It is a well known fact that the localization of a projective module over a commutative ring is free. However, I don't know anything about the dynamics of how the dimension of the resultant free module can depend on the ideal in respect to which localization is taken. The most natural starting point for an inquiry into this, would be whether or not this dimension is constant, or whether or not different ideals can give different dimensions in the first place.
The only example I have come up with dimension not constant is $R$ as a module over the ring $R\oplus R$, embedded canonically, where $R$ is any domain. Obviously, localizing by the other canonical embedding of $R$, a prime ideal, gives the zero module, while localization of the module in respect to itself is not.
I want to know whether or not this phenomenon is restricted to non-domains, or even just rings with idempotents (though that would be too good to true). If not, since it can't happen over PIDs, I would suspect that there is some other general class of rings where the localized dimension is in fact constant.

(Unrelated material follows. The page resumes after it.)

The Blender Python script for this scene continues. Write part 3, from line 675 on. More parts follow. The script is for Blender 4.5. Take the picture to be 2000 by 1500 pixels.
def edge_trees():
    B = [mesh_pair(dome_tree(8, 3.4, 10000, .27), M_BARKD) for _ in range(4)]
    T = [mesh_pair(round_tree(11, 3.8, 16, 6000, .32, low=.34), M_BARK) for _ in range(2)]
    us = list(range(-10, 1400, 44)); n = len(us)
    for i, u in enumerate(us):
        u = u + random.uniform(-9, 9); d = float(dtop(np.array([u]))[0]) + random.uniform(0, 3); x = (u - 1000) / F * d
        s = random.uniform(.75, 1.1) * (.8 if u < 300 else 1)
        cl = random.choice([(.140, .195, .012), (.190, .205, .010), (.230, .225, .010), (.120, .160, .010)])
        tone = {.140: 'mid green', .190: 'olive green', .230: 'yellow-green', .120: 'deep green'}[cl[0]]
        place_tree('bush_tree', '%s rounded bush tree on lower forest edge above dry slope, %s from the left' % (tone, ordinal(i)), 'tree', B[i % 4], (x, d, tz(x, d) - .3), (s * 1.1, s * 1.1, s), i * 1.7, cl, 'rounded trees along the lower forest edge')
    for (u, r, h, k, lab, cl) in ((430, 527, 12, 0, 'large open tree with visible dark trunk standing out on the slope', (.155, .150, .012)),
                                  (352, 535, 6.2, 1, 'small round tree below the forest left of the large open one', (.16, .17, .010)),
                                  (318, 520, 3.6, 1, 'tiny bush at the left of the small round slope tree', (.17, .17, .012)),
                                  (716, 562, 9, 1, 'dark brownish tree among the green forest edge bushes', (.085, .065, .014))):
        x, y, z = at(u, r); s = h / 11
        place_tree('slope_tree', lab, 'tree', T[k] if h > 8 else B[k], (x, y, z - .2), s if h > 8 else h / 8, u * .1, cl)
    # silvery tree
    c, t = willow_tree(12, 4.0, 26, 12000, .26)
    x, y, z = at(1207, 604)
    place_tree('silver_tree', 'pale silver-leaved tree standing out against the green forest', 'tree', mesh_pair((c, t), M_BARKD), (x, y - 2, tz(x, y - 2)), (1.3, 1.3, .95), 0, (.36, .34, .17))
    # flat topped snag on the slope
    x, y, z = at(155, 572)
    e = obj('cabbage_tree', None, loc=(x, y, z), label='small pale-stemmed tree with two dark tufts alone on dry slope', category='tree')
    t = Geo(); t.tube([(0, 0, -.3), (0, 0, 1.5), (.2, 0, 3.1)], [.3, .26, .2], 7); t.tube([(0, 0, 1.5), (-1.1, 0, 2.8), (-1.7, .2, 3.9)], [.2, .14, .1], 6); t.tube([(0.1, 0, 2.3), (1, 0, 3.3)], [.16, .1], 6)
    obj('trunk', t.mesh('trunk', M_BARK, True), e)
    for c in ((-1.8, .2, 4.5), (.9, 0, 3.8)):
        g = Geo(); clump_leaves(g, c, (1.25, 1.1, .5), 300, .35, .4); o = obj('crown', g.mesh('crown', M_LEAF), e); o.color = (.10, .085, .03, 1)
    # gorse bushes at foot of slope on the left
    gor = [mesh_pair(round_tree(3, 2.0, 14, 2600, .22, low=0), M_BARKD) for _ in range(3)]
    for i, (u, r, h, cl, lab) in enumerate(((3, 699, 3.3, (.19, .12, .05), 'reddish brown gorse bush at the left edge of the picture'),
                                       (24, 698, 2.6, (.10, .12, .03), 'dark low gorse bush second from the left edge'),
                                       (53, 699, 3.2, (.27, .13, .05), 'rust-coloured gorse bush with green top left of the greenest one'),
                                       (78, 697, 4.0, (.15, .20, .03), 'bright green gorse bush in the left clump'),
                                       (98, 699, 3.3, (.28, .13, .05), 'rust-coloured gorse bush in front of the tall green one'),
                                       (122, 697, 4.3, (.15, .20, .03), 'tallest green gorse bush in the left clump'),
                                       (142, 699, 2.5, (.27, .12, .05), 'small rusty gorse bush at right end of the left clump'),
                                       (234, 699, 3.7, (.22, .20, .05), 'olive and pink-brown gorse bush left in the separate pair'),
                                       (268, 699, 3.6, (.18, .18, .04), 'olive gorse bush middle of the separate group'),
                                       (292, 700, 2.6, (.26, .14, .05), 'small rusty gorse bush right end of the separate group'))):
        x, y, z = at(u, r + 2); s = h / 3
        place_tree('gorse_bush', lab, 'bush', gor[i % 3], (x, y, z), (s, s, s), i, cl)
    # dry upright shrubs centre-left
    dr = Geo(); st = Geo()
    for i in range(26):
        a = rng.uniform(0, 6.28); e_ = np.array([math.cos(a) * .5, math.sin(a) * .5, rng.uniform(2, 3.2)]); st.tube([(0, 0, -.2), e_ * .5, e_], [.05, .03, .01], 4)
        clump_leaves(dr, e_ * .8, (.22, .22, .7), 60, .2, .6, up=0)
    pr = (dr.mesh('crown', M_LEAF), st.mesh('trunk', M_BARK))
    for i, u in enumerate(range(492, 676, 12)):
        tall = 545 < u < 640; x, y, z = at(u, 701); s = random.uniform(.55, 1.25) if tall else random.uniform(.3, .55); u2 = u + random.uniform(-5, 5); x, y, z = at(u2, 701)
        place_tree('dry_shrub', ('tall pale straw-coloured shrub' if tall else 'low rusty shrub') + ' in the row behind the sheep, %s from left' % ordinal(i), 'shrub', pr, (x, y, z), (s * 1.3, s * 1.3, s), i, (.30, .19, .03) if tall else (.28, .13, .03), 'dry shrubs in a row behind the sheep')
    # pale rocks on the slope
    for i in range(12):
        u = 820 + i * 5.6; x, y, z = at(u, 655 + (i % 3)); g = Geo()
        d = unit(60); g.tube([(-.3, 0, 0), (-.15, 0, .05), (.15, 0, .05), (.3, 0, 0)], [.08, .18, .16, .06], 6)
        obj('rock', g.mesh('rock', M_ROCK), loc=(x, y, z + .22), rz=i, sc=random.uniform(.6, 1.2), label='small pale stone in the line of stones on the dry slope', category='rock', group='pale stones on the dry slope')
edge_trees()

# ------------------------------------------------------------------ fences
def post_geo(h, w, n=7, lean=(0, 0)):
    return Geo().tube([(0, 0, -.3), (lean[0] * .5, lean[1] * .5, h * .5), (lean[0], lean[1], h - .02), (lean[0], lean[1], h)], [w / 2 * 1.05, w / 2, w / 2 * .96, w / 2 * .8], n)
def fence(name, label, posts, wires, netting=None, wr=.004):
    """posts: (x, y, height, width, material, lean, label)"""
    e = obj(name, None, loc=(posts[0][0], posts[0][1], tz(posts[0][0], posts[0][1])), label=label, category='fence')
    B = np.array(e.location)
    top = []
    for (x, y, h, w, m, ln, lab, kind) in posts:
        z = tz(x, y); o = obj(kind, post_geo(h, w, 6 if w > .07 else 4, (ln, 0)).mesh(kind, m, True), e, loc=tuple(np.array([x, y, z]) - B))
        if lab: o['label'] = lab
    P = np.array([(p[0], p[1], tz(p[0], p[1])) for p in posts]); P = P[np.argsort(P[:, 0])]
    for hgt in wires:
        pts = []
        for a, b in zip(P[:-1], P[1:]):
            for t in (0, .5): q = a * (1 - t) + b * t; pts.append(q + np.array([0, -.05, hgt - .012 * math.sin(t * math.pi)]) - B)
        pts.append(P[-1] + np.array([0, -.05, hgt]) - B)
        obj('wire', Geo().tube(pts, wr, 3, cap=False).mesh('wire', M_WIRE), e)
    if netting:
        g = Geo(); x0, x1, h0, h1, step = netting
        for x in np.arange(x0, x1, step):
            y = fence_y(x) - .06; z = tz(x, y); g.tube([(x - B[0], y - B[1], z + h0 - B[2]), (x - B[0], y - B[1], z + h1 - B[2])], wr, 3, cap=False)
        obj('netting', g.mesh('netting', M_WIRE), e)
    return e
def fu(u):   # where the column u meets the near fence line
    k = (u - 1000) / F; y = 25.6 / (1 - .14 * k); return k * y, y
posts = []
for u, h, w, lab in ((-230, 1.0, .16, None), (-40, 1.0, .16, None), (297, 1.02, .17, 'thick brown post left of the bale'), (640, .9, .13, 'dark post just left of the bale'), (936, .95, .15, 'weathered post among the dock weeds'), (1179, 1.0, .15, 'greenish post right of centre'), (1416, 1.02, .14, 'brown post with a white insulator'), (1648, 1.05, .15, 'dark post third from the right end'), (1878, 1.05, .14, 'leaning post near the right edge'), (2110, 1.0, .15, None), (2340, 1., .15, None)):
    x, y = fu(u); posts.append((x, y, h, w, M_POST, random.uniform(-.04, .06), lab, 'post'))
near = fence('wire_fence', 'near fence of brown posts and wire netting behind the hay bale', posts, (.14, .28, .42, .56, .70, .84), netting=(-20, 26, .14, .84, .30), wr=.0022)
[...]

Does anyone know where to look for more information about this class of ring, or if it's equivilent to anything I should be familiar with?
In my answer to your other question here https://math.stackexchange.com/a/1442596/14860 I showed that the function rank is constant on each $V(p)$ (the adherence of $p$ in the Zariski topology on the spectrum of the ring) were $p$ is a minimal prime ideal. So if the ring has finitely many of them (like if the ring is a domain or noetherian) then it is locally constant for each locally finite free module (here locally means at each point of the spectrum).